DATA PROVIDED.

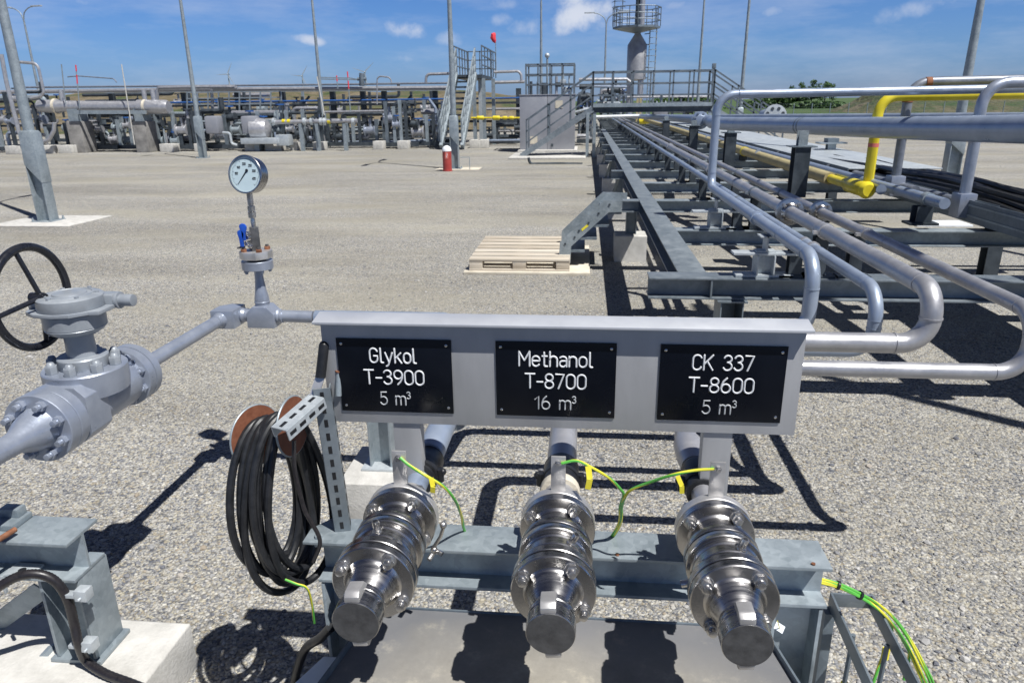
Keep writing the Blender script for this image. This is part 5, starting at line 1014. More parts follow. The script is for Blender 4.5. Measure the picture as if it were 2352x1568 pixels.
# bollard
bo = gz(1028, 393, 0); t = thing('bollard', bo, 'red standpipe bollard with white domed cap', 'bollard')
mb = MB(); mb.lathe(bo, (0, 0, 1), [(0, .135), (.03, .135), (.032, .12), (.52, .12)], 28); mb.build('body', 'red', t)
mb = MB(); mb.lathe(bo, (0, 0, 1), [(.5205, .125), (.56, .125), (.60, .112), (.64, .08), (.665, .03), (.668, .0)], 28); mb.build('dome', 'white', t)
mb = MB(); mb.bb(bo+V(-.03, -.1215, .33), bo+V(.06, -.118, .50)); lb = mb.build('label_plate', 'orange', t)
mb = MB(); mb.tube([bo+V(.015, -.123, .36)+V(a*.05, 0, b*.11) for a, b in ((0, 0), (-.2, .4), (.3, .5), (.1, 1))], .008, 6); mb.build('mark', 'white', lb)
mb = MB(); q = gz(1075, 390, 0); mb.tube([q+V(-.2, 0, .33), q+V(.05, 0, .33), q+V(.05, 0, 0)], .012, 8); mb.build('bent_tube', 'galv', None, label='thin bent tube stub right of the lamp post by the bollard', cat='tube')
# ================================================================== REAR PIPE BRIDGE AND ITS PIPES
def pw_(px_, Y): return px_*Y*1.03/FPX
def pxp(name, label, pts, Y, rp, m, cat='pipe', group=None, bend=0, n=8):
    P3 = [gy(u, v, Y) for u, v in pts]; c = sum(P3, V(0, 0, 0))/len(P3)
    mb = MB(); mb.tube(fillet(P3, bend, 4) if bend else P3, pw_(rp, Y), n); return mb.build(name, m, None, label=label, cat=cat, group=group)
def pbox(mb, u0, v0, u1, v1, Y, dep): a = gy(u0, v0, Y); b = gy(u1, v1, Y); return mb.bb((min(a.x, b.x), Y, min(a.z, b.z)), (max(a.x, b.x), Y+dep, max(a.z, b.z)))
YB_ = 34.0
br = thing('pipe_bridge', gy(600, 300, YB_), 'long dark steel pipe bridge across the left background', 'pipe bridge')
hz_ = lambda u, dv: 232-.013*(u-1345)+dv
def run(u0, u1, dv0, dv1, rp, m, name, Y=YB_, par=br):
    a = gy(u0, hz_(u0, dv0), Y); b = gy(u1, hz_(u1, dv1), Y); MB().bar(a, b, pw_(rp, Y)*2, pw_(rp, Y)*2).build(name, m, par)
run(-60, 1035, -38, -31, 3.2, 'galv', 'top_beam'); run(-60, 1210, -2, 2, 2.2, 'dark_steel', 'middle_beam'); run(-60, 1210, 40, 44, 2.4, 'dark_steel', 'lower_beam', YB_+.3); run(300, 1340, 62, 66, 2.2, 'dark_steel', 'bottom_beam')
for u in (-30, 95, 250, 417, 540, 644, 760, 830, 879, 997, 1104, 1190):
    tz = gy(u, hz_(u, -31), YB_); MB().ibeam((tz.x, YB_+.2, 0), (tz.x, YB_+.2, tz.z), .24, .22, .02, .014).build('column', 'dark_steel', br)
    if u in (250, 644, 879): MB().bar((tz.x, YB_+.2, tz.z*.35), (tz.x+1.3, YB_+.2, tz.z*.9), .09, .09).build('diagonal', 'dark_steel', br)
for nm, lab, pts, Y, rp, m in [
 ('bridge_pipe', 'thin dark pipe along the very top of the pipe bridge', [(60, 201), (640, 196), (1030, 191)], 33.6, 2.0, 'pipe_dark'),
 ('bridge_pipe', 'broad silver pipe lying on the pipe bridge', [(-60, 213), (420, 206), (1035, 202)], 33.4, 4.2, 'pipe_steel'),
 ('bridge_pipe', 'blue pipe across the pipe bridge below the silver one', [(385, 236), (800, 231), (1205, 225)], 33.3, 1.9, 'blue_pipe'),
 ('bridge_pipe', 'silver pipe in the middle of the bridge right of the valve cluster', [(630, 260), (900, 255), (1020, 252)], 32.6, 2.6, 'pipe_steel'),
 ('bridge_pipe', 'silver pipe between the stair tower and the cabinet', [(1118, 251), (1200, 250)], 32.8, 2.6, 'pipe_steel'),
 ('bridge_pipe', 'lower dark pipe along the front of the bridge', [(700, 302), (900, 300), (1000, 299)], 31.5, 2.6, 'dark_steel'),
 ('ground_pipe', 'long grey pipe close to the ground before the bridge', [(720, 327), (900, 326), (1010, 322)], 30.6, 2.8, 'pipe_blue'),
 ('ground_pipe', 'grey pipe close to the ground right of the stair tower', [(1118, 323), (1196, 322)], 30.6, 2.4, 'pipe_blue'),
 ('bridge_pipe', 'silver upper pipe right of the stair tower platform', [(1135, 166), (1192, 164), (1197, 172), (1198, 186)], 31.5, 2.8, 'pipe_steel'),
 ('bridge_pipe', 'silver upper pipe with bent end left of the stair tower', [(978, 192), (979, 171), (1040, 169)], 32.0, 2.9, 'pipe_steel'),
 ('bridge_pipe', 'flat silver pipe at the left of the cabinet railing', [(1130, 190), (1205, 188)], 32.2, 3.2, 'pipe_steel'),
 ('handrail_pipe', 'silver bent vent pipe over the bridge middle', [(866, 240), (866, 175), (897, 178), (899, 190)], 33.0, 1.5, 'pipe_steel'),
 ('riser_pipe', 'silver riser bending onto the bridge left of the second lamp post', [(361, 232), (361, 202), (480, 200), (540, 200)], 31.0, 4.0, 'pipe_steel'),
 ('riser_pipe', 'silver riser with yellow ring right of the second lamp post', [(489, 258), (486, 204), (545, 202)], 31.2, 3.6, 'pipe_steel'),
 ('riser_pipe', 'grey riser standing right of the dark valve stack', [(1003, 305), (1000, 248), (985, 228)], 31.0, 3.2, 'pipe_blue'),
 ('bent_pipe', 'large silver U-bend low behind the left lamp post', [(3, 125), (15, 190), (33, 262), (44, 306), (62, 325), (90, 330), (112, 322), (124, 300), (125, 282)], 27.5, 4.4, 'pipe_steel'),
 ('bent_pipe', 'silver arch pipe high at the left edge', [(45, 143), (80, 146), (88, 155), (101, 212), (94, 222), (70, 226)], 28.0, 3.2, 'pipe_steel'),
 ('vent_pipe', 'thin bent vent line above the horizontal vessel', [(155, 177), (180, 175), (262, 181), (268, 190)], 29.5, 1.2, 'pipe_dark'),
]: pxp(nm, lab, pts, Y, rp, m, bend=.18 if len(pts) > 2 else 0)
# yellow gas valves behind the stair tower
yv = thing('yellow_valve_line', gy(1140, 271, 31), 'yellow gas line with three valves behind the stair tower', 'pipe')
MB().cyl(gy(1082, 271, 31), gy(1200, 271, 31), pw_(1.8, 31), n=10).build('run', 'yellow', yv)
for u, w, h in ((1103, 8, 4.2), (1140, 8, 4.5), (1160, 5, 3.5), (1175, 5, 3.5)):
    MB().cyl(gy(u-w, 271, 31), gy(u+w, 271, 31), pw_(h, 31), n=12).build('valve', 'yellow', yv, bev=.02)
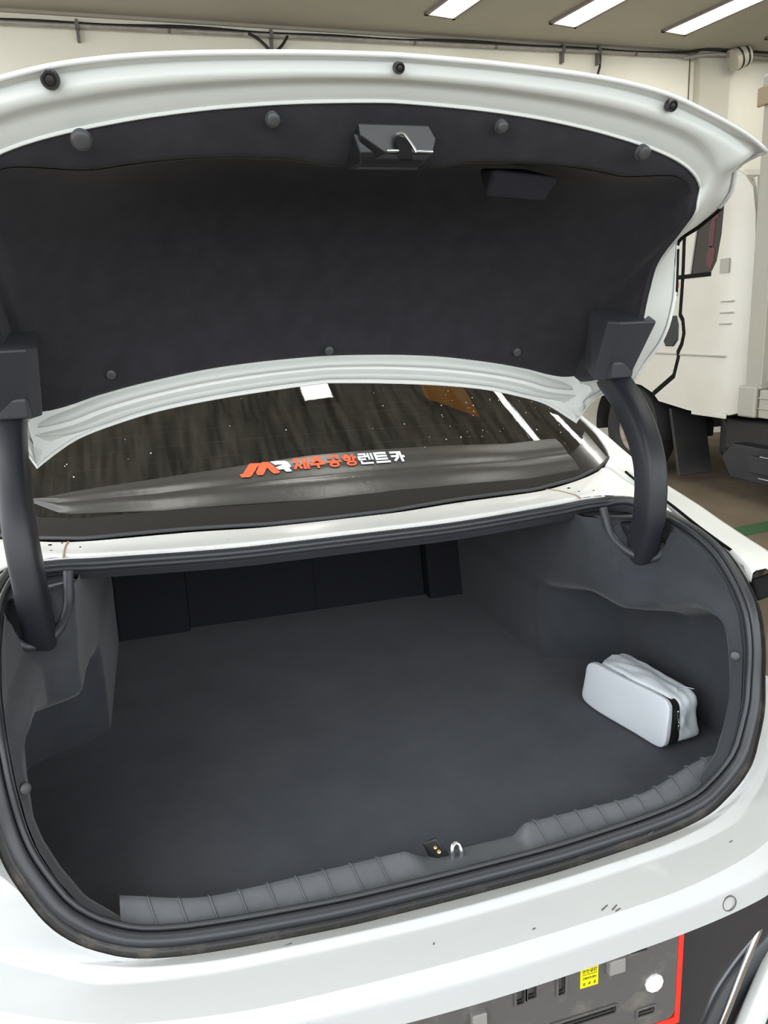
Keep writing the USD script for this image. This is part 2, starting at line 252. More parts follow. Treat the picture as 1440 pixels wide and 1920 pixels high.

REQUIREMENTS. Leave out the pictures and give the rest of the records again exactly.

COMPLETE OUTPUT.
Keep writing the Blender script for this image. This is part 5, starting at line 1014. More parts follow. The script is for Blender 4.5. Measure the picture as if it were 2352x1568 pixels.
# bollard
bo = gz(1028, 393, 0); t = thing('bollard', bo, 'red standpipe bollard with white domed cap', 'bollard')
mb = MB(); mb.lathe(bo, (0, 0, 1), [(0, .135), (.03, .135), (.032, .12), (.52, .12)], 28); mb.build('body', 'red', t)
mb = MB(); mb.lathe(bo, (0, 0, 1), [(.5205, .125), (.56, .125), (.60, .112), (.64, .08), (.665, .03), (.668, .0)], 28); mb.build('dome', 'white', t)
mb = MB(); mb.bb(bo+V(-.03, -.1215, .33), bo+V(.06, -.118, .50)); lb = mb.build('label_plate', 'orange', t)
mb = MB(); mb.tube([bo+V(.015, -.123, .36)+V(a*.05, 0, b*.11) for a, b in ((0, 0), (-.2, .4), (.3, .5), (.1, 1))], .008, 6); mb.build('mark', 'white', lb)
mb = MB(); q = gz(1075, 390, 0); mb.tube([q+V(-.2, 0, .33), q+V(.05, 0, .33), q+V(.05, 0, 0)], .012, 8); mb.build('bent_tube', 'galv', None, label='thin bent tube stub right of the lamp post by the bollard', cat='tube')
# ================================================================== REAR PIPE BRIDGE AND ITS PIPES
def pw_(px_, Y): return px_*Y*1.03/FPX
def pxp(name, label, pts, Y, rp, m, cat='pipe', group=None, bend=0, n=8):
    P3 = [gy(u, v, Y) for u, v in pts]; c = sum(P3, V(0, 0, 0))/len(P3)
    mb = MB(); mb.tube(fillet(P3, bend, 4) if bend else P3, pw_(rp, Y), n); return mb.build(name, m, None, label=label, cat=cat, group=group)
def pbox(mb, u0, v0, u1, v1, Y, dep): a = gy(u0, v0, Y); b = gy(u1, v1, Y); return mb.bb((min(a.x, b.x), Y, min(a.z, b.z)), (max(a.x, b.x), Y+dep, max(a.z, b.z)))
YB_ = 34.0
br = thing('pipe_bridge', gy(600, 300, YB_), 'long dark steel pipe bridge across the left background', 'pipe bridge')
hz_ = lambda u, dv: 232-.013*(u-1345)+dv
def run(u0, u1, dv0, dv1, rp, m, name, Y=YB_, par=br):
    a = gy(u0, hz_(u0, dv0), Y); b = gy(u1, hz_(u1, dv1), Y); MB().bar(a, b, pw_(rp, Y)*2, pw_(rp, Y)*2).build(name, m, par)
run(-60, 1035, -38, -31, 3.2, 'galv', 'top_beam'); run(-60, 1210, -2, 2, 2.2, 'dark_steel', 'middle_beam'); run(-60, 1210, 40, 44, 2.4, 'dark_steel', 'lower_beam', YB_+.3); run(300, 1340, 62, 66, 2.2, 'dark_steel', 'bottom_beam')
for u in (-30, 95, 250, 417, 540, 644, 760, 830, 879, 997, 1104, 1190):
    tz = gy(u, hz_(u, -31), YB_); MB().ibeam((tz.x, YB_+.2, 0), (tz.x, YB_+.2, tz.z), .24, .22, .02, .014).build('column', 'dark_steel', br)
    if u in (250, 644, 879): MB().bar((tz.x, YB_+.2, tz.z*.35), (tz.x+1.3, YB_+.2, tz.z*.9), .09, .09).build('diagonal', 'dark_steel', br)
for nm, lab, pts, Y, rp, m in [
 ('bridge_pipe', 'thin dark pipe along the very top of the pipe bridge', [(60, 201), (640, 196), (1030, 191)], 33.6, 2.0, 'pipe_dark'),
 ('bridge_pipe', 'broad silver pipe lying on the pipe bridge', [(-60, 213), (420, 206), (1035, 202)], 33.4, 4.2, 'pipe_steel'),
 ('bridge_pipe', 'blue pipe across the pipe bridge below the silver one', [(385, 236), (800, 231), (1205, 225)], 33.3, 1.9, 'blue_pipe'),
 ('bridge_pipe', 'silver pipe in the middle of the bridge right of the valve cluster', [(630, 260), (900, 255), (1020, 252)], 32.6, 2.6, 'pipe_steel'),
 ('bridge_pipe', 'silver pipe between the stair tower and the cabinet', [(1118, 251), (1200, 250)], 32.8, 2.6, 'pipe_steel'),
 ('bridge_pipe', 'lower dark pipe along the front of the bridge', [(700, 302), (900, 300), (1000, 299)], 31.5, 2.6, 'dark_steel'),
 ('ground_pipe', 'long grey pipe close to the ground before the bridge', [(720, 327), (900, 326), (1010, 322)], 30.6, 2.8, 'pipe_blue'),
 ('ground_pipe', 'grey pipe close to the ground right of the stair tower', [(1118, 323), (1196, 322)], 30.6, 2.4, 'pipe_blue'),
 ('bridge_pipe', 'silver upper pipe right of the stair tower platform', [(1135, 166), (1192, 164), (1197, 172), (1198, 186)], 31.5, 2.8, 'pipe_steel'),
 ('bridge_pipe', 'silver upper pipe with bent end left of the stair tower', [(978, 192), (979, 171), (1040, 169)], 32.0, 2.9, 'pipe_steel'),
 ('bridge_pipe', 'flat silver pipe at the left of the cabinet railing', [(1130, 190), (1205, 188)], 32.2, 3.2, 'pipe_steel'),
 ('handrail_pipe', 'silver bent vent pipe over the bridge middle', [(866, 240), (866, 175), (897, 178), (899, 190)], 33.0, 1.5, 'pipe_steel'),
 ('riser_pipe', 'silver riser bending onto the bridge left of the second lamp post', [(361, 232), (361, 202), (480, 200), (540, 200)], 31.0, 4.0, 'pipe_steel'),
 ('riser_pipe', 'silver riser with yellow ring right of the second lamp post', [(489, 258), (486, 204), (545, 202)], 31.2, 3.6, 'pipe_steel'),
 ('riser_pipe', 'grey riser standing right of the dark valve stack', [(1003, 305), (1000, 248), (985, 228)], 31.0, 3.2, 'pipe_blue'),
 ('bent_pipe', 'large silver U-bend low behind the left lamp post', [(3, 125), (15, 190), (33, 262), (44, 306), (62, 325), (90, 330), (112, 322), (124, 300), (125, 282)], 27.5, 4.4, 'pipe_steel'),
 ('bent_pipe', 'silver arch pipe high at the left edge', [(45, 143), (80, 146), (88, 155), (101, 212), (94, 222), (70, 226)], 28.0, 3.2, 'pipe_steel'),
 ('vent_pipe', 'thin bent vent line above the horizontal vessel', [(155, 177), (180, 175), (262, 181), (268, 190)], 29.5, 1.2, 'pipe_dark'),
]: pxp(nm, lab, pts, Y, rp, m, bend=.18 if len(pts) > 2 else 0)
# yellow gas valves behind the stair tower
yv = thing('yellow_valve_line', gy(1140, 271, 31), 'yellow gas line with three valves behind the stair tower', 'pipe')
MB().cyl(gy(1082, 271, 31), gy(1200, 271, 31), pw_(1.8, 31), n=10).build('run', 'yellow', yv)
for u, w, h in ((1103, 8, 4.2), (1140, 8, 4.5), (1160, 5, 3.5), (1175, 5, 3.5)):
    MB().cyl(gy(u-w, 271, 31), gy(u+w, 271, 31), pw_(h, 31), n=12).build('valve', 'yellow', yv, bev=.02)
Keep writing the USD script for this image. This is part 2, starting at line 252. More parts follow. Treat the picture as 1440 pixels wide and 1920 pixels high.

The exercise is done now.